I get that Refn is going for a Lynchian vibe here, and I get that he's showing us the movie's events in a dreamlike fashion, and at an emotional and narrative remove. But I also thought about the great Lynch movies like Mulholland Drive, that still managed to elicit genuine emotion and feeling from me, even in spite of their abstract imagery and dream/nightmare-like aesthetics.

To his credit, Refn crafts numerous scenes that are just visually spectacular. His use of color is amazing. His Bangkok feels like hell-on-earth. From the blinking-neon streets to the blood-red interiors of the hotel at which Julian stays - there's no question that Refn is quite simply a visual stylist who's in a league of his own. He also uses music almost as effectively as in Drive, syncing scenes with haunting electro tunes that give the whole movie a feeling of slow-burn dread mixed with pulsing electric danger.

Now, the scene-stealer of the film is hands-down Kristin Scott Thomas as Crystal. Whatever criticisms I may have of the film, there's no doubt that every scene she's in simply crackles with energy. Her character is just jaw-droppingly cruel, blunt, and manipulative. One minute she's creating all-kinds-of-wrong sexual tension with her son, the next she's eviscerating him in front of his female companion with acid-tongued insults that no mother should ever speak. I'll go so far as to say that Crystal is one of the most memorable cinematic villains in recent memory - a hellish witch of pure hatred and horribleness, a perverse femme fatale like none we've ever seen before.

Crystal's scenes are almost all barn-burners, but like many of the film's most interesting scenes, they seem to exist in a sort of narrative and thematic vacuum. I've now read numerous interpretations of the film and its characters. Many writers have pointed out the film's clear references to Oedipus Rex, and it's hero-who-screws-his-mom-and-kills-his-dad iconography. Many have also called out Chang as an avenging angel of death, and noticed Crystal's devilish / Satanic similarities. Some have wondered if Gosling's Julian exists in some kind of purgatory-on-earth, where his moral choices and allegiances will end up either damning him to hell, or else sparing him - at least in part - from the angel of death's full wrath. Certainly, the movie has a lot of psycho-sexual imagery, with Julian portrayed as a somewhat impotent figure - his mother has rendered him essentially unable to find comfort or to have normal relations with any other woman. I've even heard that the film is in some ways a metaphor for film itself - that the constant recurring image of characters bound and strapped to a seat represents the way we as film-watchers restrain ourselves in our chair in order to be served up a filmmaker's vision.

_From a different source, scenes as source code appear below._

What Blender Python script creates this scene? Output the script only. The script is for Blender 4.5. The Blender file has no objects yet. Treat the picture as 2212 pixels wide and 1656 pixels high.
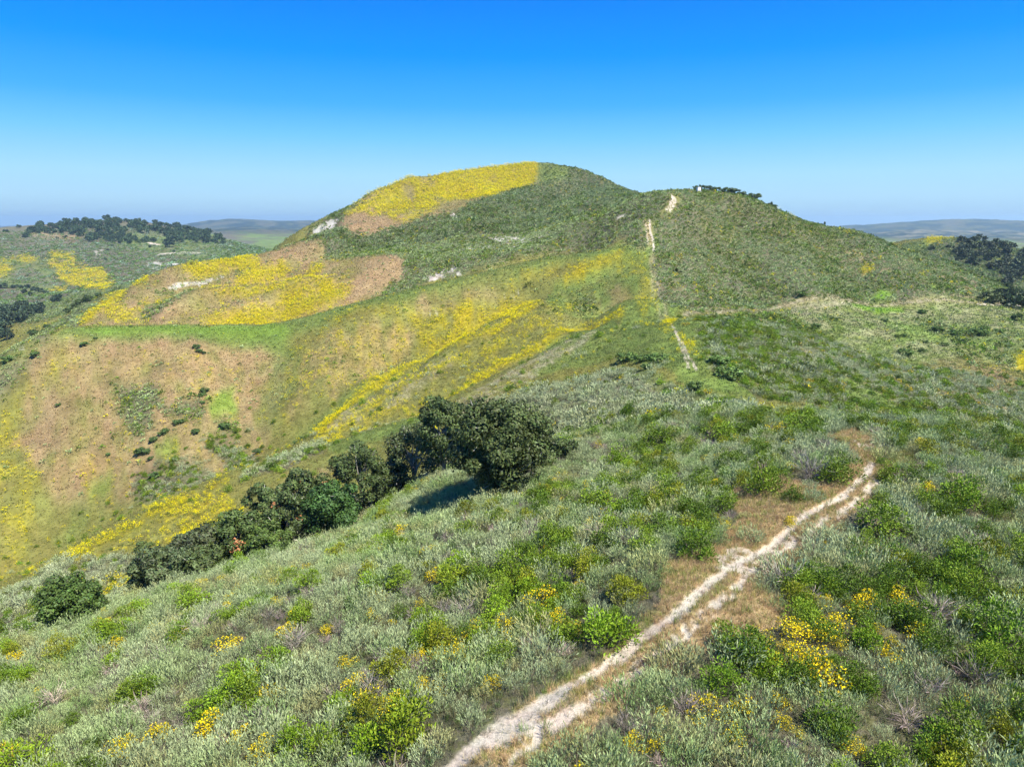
import bpy, bmesh, math, random, os
import numpy as np
from mathutils import Vector, Matrix

# ------------------------------------------------------------------ camera, sky, sun, exposure
random.seed(5)
rng = np.random.default_rng(11)
sc = bpy.context.scene
COL = sc.collection
PITCH = math.radians(13.4)
FOC = 1476.0                      # focal length in the units of a 2212 x 1656 frame
CAMZ = 20.0
cam_d = bpy.data.cameras.new('camera')
cam = bpy.data.objects.new('camera', cam_d)
COL.objects.link(cam)
cam.location = (0, 0, CAMZ)
cam.rotation_euler = (math.radians(90) - PITCH, 0, 0)
cam_d.sensor_width = 36.0
cam_d.lens = 36.0 * FOC / 2212.0
cam_d.clip_start = 0.5
cam_d.clip_end = 60000
sc.camera = cam

EXPO = 1.12
SUN_EL = math.radians(56)
SUN_AZ = math.radians(125)        # clockwise from +Y (the view direction): sun to the right, a little behind
wd = bpy.data.worlds.new('World')
sc.world = wd
wd.use_nodes = True
nt = wd.node_tree
nt.nodes.clear()
wo = nt.nodes.new('ShaderNodeOutputWorld')
bg = nt.nodes.new('ShaderNodeBackground')
sky = nt.nodes.new('ShaderNodeTexSky')
sky.sky_type = 'NISHITA'
sky.sun_disc = False
sky.sun_elevation = SUN_EL
sky.sun_rotation = SUN_AZ
sky.altitude = 300
sky.air_density = 1.0
sky.dust_density = 0.3
sky.ozone_density = 3.0
# the deep blue of the photograph's sky by height above the horizon, blended over the sky texture
tcw = nt.nodes.new('ShaderNodeTexCoord')
sxyz = nt.nodes.new('ShaderNodeSeparateXYZ')
nt.links.new(tcw.outputs['Generated'], sxyz.inputs[0])
ramp = nt.nodes.new('ShaderNodeValToRGB')
SKY_STOPS = [(0.0, (.40, .62, .84)), (.03, (.47, .77, 1.0)), (.06, (.42, .78, 1.08)), (.11, (.19, .63, 1.13)), (.15, (.06, .47, 1.12)), (.21, (.0, .34, 1.10)), (.274, (.0, .25, 1.06)), (1.0, (.0, .13, .62))]
cr = ramp.color_ramp
while len(cr.elements) < len(SKY_STOPS): cr.elements.new(0.5)
for e, (p_, c_) in zip(cr.elements, SKY_STOPS):
    e.position = p_
for e, (p_, c_) in zip(cr.elements, SKY_STOPS):
    e.color = (*c_, 1)
nt.links.new(sxyz.outputs['Z'], ramp.inputs[0])
sca = nt.nodes.new('ShaderNodeVectorMath'); sca.operation = 'SCALE'; sca.inputs['Scale'].default_value = 10.0 / 2 ** EXPO
nt.links.new(ramp.outputs['Color'], sca.inputs[0])
mixs = nt.nodes.new('ShaderNodeMix'); mixs.data_type = 'RGBA'; mixs.inputs['Factor'].default_value = 0.98
nt.links.new(sky.outputs['Color'], mixs.inputs[6]); nt.links.new(sca.outputs[0], mixs.inputs[7])
nt.links.new(mixs.outputs[2], bg.inputs['Color'])
bg.inputs['Strength'].default_value = 0.10
nt.links.new(bg.outputs['Background'], wo.inputs['Surface'])

sun_d = bpy.data.lights.new('sun', 'SUN')
sun_d.energy = 4.7
sun_d.angle = math.radians(0.53)
sun_d.color = (1.0, 0.95, 0.86)
sun = bpy.data.objects.new('sun', sun_d)
COL.objects.link(sun)
SUNV = Vector((math.sin(SUN_AZ) * math.cos(SUN_EL), math.cos(SUN_AZ) * math.cos(SUN_EL), math.sin(SUN_EL)))
sun.rotation_euler = SUNV.to_track_quat('Z', 'Y').to_euler()
sun.location = SUNV * 300

sc.render.engine = 'CYCLES'
sc.view_settings.view_transform = 'Standard'
sc.view_settings.look = 'None'
sc.view_settings.gamma = 1
sc.view_settings.exposure = EXPO
sc.view_settings.use_curve_mapping = False
cy = sc.cycles
cy.max_bounces = 5
cy.diffuse_bounces = 2
cy.glossy_bounces = 1
cy.transmission_bounces = 2
cy.transparent_max_bounces = 4
cy.volume_bounces = 0
cy.use_denoising = True
cy.denoiser = 'OPENIMAGEDENOISE'
cy.denoising_input_passes = 'RGB_ALBEDO_NORMAL'
cy.use_adaptive_sampling = True
cy.adaptive_threshold = 0.02
cy.caustics_reflective = False
cy.caustics_refractive = False

# ------------------------------------------------------------------ view geometry (turns a sighting into a place)
SP, CP = math.sin(PITCH), math.cos(PITCH)

def ray(x, y):
    a, b = (x - 1106.0) / FOC, (828.0 - y) / FOC
    return a, CP + b * SP, -SP + b * CP

def sight(x, y):
    """azimuth and slope (rise over ground distance) of a sighting"""
    a, f, u = ray(x, y)
    return math.atan2(a, f), u / math.hypot(a, f)

def place(x, y, D):
    """sighting at forward distance D -> azimuth, ground distance, height"""
    a, f, u = ray(x, y)
    k = D / f
    return math.atan2(a, f), math.hypot(a, f) * k, CAMZ + u * k

def project(X, Y, Z):
    dz = Z - CAMZ
    zc = Y * CP - dz * SP
    yc = Y * SP + dz * CP
    zc = np.where(zc < 0.1, 0.1, zc)
    return 1106.0 + FOC * X / zc, 828.0 - FOC * yc / zc

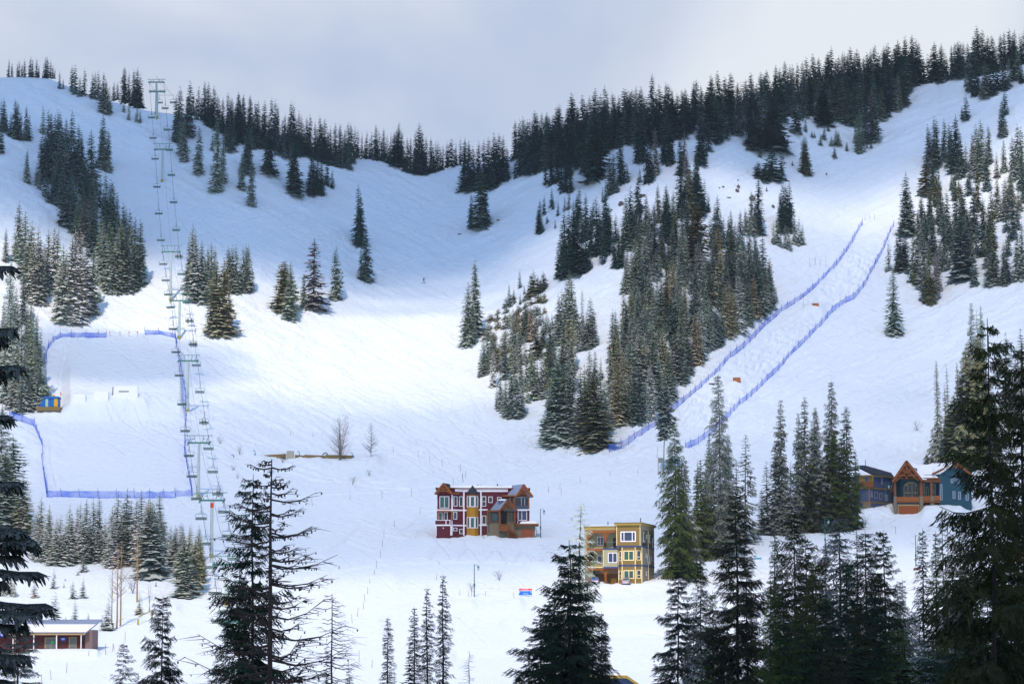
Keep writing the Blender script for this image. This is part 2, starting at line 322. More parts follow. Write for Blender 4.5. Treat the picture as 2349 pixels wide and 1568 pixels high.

All of this is interesting food for thought - but here's the thing: to me, a lot of these ideas just aren't present in the movie in any truly satisfying manner. The attempts at symbolism are clearly there (i.e. all the Oedipal stuff). But what does it mean? What is the *point* of this story? It's not enough just to craft a film where a equals b and x equals y. The filmmaker has got to be relaying a vision that takes that metaphor and symbolism and molds it into some kind of profound statement. I left ONLY GOD FORGIVES feeling about as blankly unmoved as Gosling appears to be throughout the film. I mean, sure, a couple of individual scenes wowed me, but ... what was the ultimate takeaway supposed to be? I think again to Mulholland Drive, which is one of those movies where every scene ultimately - brilliantly - adds up to a stunning, unforgettable statement about dreams and artifice vs. reality, and the world of Hollywood dreams and fakery vs. the world that we actually live in. The fact is: Refn doesn't nail the thematic aspect of this film. He nails the visuals - the colors, the cinematography, the aesthetics ... but I think that attention to aesthetic brilliance may have come at the expense of everything else. With Drive, Refn found the perfect narrative vehicle for his amazing aesthetic and stylistic sensibilities, crafting a simple piece of pulp-fiction that just worked on every level. Here, he really stumbles by getting away from more straightforward characters, narrative, and theme.

The end result is a movie both fascinating and frustrating. Again, I found ONLY GOD FORGIVES to be positively hypnotic in stretches, and Kristin Scott Thomas and her character took the film to another level whenever she was on-screen. Maybe repeat viewings would sway me differently, but to me there was just that nagging, persistent feeling that what Refn was *trying* to do here wasn't being reflected in what was actually on-screen. That's tough, because man, the guy is really aiming to give us bold, original, uncompromising, and challenging films here, and that's something we need more of. Nicholas Winding Refn remains one of the most unique voices in film, and can't wait to see what he does next. But this is one of those films that is sort of a glorious mess - moments of awesome, moments that misfire, and moments that are quite simply WTF-worthy. It's well worth seeing and talking about, even if it doesn't realize the potential of its seemingly lofty ambitions.